Look at the data below and print exactly the lines from its first line through the line with "SC.camera = cam"; the pictures stay out of the copy.
============================================================
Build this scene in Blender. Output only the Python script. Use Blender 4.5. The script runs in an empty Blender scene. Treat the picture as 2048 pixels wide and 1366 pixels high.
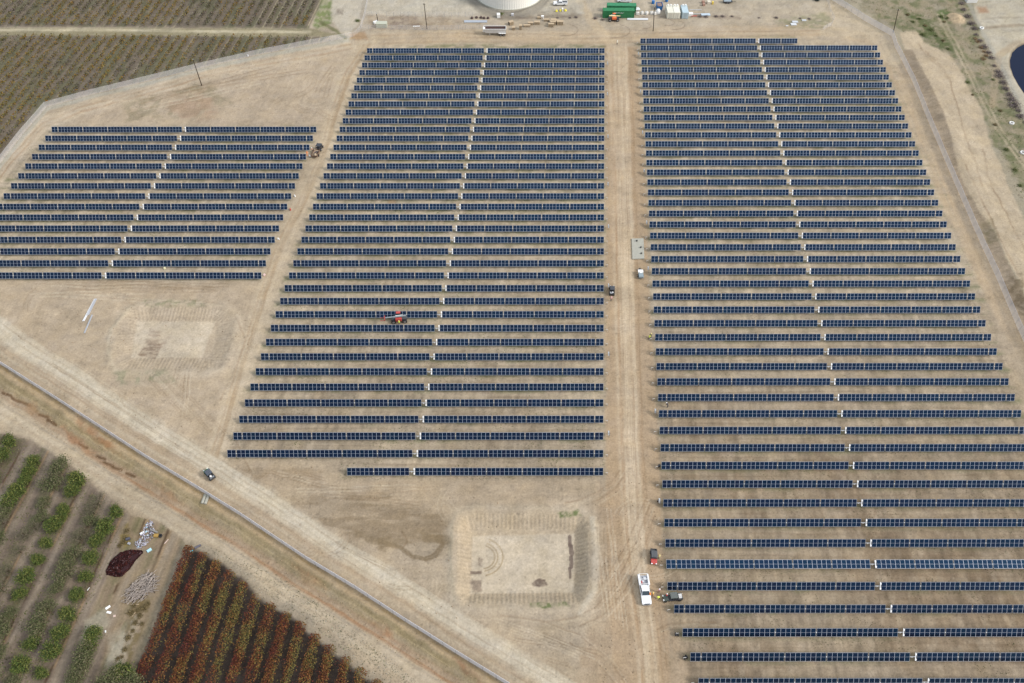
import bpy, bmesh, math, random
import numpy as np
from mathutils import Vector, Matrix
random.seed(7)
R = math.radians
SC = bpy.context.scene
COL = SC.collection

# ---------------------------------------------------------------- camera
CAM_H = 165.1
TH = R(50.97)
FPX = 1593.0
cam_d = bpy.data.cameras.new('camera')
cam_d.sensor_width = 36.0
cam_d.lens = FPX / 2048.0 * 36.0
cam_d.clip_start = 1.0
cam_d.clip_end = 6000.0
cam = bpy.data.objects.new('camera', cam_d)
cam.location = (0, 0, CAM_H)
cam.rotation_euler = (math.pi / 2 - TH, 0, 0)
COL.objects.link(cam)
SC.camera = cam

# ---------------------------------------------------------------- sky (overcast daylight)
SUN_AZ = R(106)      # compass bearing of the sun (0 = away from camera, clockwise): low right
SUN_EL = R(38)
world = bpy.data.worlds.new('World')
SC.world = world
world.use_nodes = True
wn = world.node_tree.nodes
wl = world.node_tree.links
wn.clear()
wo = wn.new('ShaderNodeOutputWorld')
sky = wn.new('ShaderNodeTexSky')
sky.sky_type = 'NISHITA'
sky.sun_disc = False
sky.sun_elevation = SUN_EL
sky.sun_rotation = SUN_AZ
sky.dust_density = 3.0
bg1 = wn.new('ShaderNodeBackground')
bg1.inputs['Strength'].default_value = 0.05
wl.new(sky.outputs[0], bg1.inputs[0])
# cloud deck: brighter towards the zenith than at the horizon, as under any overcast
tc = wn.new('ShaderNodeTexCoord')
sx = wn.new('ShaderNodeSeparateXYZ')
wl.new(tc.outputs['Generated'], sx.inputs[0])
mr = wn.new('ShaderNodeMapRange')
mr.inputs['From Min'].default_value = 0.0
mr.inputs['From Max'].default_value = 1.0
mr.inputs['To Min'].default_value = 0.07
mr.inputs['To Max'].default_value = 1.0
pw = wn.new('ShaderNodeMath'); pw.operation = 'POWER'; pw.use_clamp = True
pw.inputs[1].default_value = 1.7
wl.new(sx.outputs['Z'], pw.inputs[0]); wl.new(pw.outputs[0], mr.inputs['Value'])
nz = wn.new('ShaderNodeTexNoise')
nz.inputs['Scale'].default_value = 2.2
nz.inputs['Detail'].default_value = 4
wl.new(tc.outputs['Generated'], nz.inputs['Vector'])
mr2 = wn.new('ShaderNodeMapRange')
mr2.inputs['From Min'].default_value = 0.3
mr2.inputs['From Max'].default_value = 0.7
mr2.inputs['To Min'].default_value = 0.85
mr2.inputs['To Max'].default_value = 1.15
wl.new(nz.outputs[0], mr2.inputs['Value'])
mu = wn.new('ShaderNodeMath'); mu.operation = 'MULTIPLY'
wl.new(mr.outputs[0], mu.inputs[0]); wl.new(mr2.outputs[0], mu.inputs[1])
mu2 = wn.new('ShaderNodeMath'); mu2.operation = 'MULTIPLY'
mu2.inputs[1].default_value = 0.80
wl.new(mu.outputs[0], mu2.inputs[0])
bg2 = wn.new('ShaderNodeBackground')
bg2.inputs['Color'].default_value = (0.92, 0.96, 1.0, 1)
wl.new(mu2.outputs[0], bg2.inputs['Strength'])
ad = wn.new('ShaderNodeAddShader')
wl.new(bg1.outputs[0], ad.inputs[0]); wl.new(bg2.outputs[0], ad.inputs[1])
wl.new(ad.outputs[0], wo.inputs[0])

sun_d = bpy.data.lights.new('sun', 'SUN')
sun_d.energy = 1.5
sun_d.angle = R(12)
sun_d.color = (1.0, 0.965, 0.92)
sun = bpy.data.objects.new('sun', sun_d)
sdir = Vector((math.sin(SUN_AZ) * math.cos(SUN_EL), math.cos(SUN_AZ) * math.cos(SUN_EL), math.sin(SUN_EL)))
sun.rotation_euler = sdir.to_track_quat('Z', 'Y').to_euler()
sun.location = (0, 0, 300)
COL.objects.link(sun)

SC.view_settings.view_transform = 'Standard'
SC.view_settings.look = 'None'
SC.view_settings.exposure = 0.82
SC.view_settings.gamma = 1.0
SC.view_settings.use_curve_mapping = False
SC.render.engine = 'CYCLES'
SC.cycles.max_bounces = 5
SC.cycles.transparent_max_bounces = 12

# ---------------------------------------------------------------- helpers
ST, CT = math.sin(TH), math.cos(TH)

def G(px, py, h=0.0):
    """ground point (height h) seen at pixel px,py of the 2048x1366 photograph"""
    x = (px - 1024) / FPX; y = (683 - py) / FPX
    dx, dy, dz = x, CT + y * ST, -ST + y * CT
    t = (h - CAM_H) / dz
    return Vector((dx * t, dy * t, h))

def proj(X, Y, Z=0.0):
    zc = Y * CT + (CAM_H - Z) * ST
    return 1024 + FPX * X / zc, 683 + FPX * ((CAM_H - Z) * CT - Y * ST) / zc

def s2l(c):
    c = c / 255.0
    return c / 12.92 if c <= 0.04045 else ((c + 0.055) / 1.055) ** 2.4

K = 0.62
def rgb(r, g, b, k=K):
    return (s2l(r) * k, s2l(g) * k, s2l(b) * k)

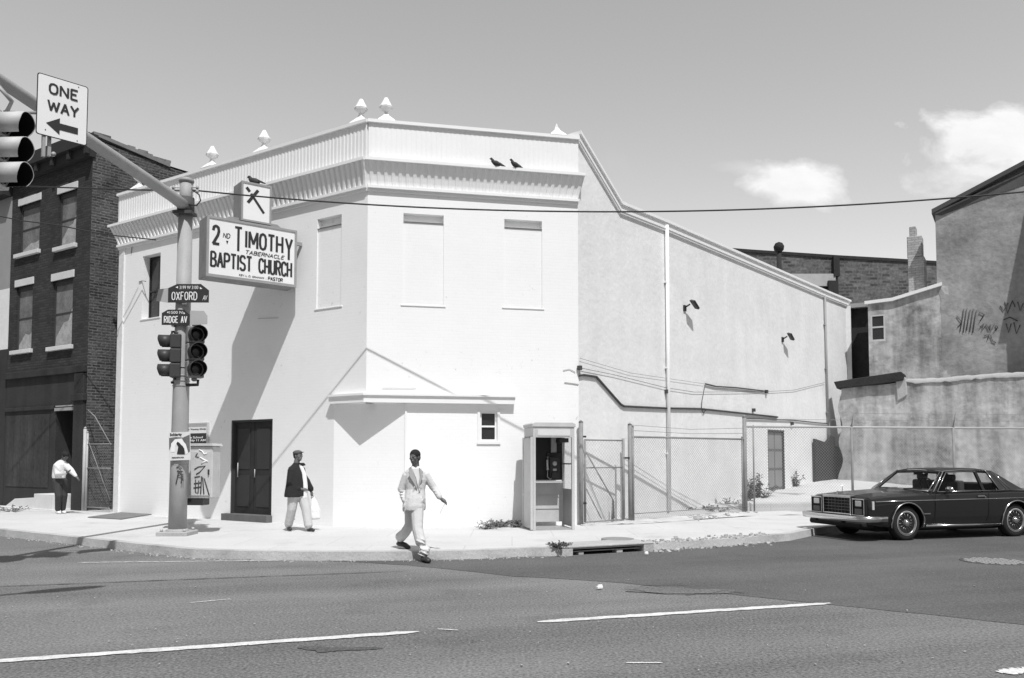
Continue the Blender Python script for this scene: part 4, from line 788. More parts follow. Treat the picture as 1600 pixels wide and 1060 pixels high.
============================================================
→ SOLUTION BELOW:
Build this scene in Blender. Output only the Python script. Use Blender 4.5. The script runs in an empty Blender scene. Treat the picture as 2048 pixels wide and 1366 pixels high.
import bpy, bmesh, math, random
import numpy as np
from mathutils import Vector, Matrix
random.seed(7)
R = math.radians
SC = bpy.context.scene
COL = SC.collection

# ---------------------------------------------------------------- camera
CAM_H = 165.1
TH = R(50.97)
FPX = 1593.0
cam_d = bpy.data.cameras.new('camera')
cam_d.sensor_width = 36.0
cam_d.lens = FPX / 2048.0 * 36.0
cam_d.clip_start = 1.0
cam_d.clip_end = 6000.0
cam = bpy.data.objects.new('camera', cam_d)
cam.location = (0, 0, CAM_H)
cam.rotation_euler = (math.pi / 2 - TH, 0, 0)
COL.objects.link(cam)
SC.camera = cam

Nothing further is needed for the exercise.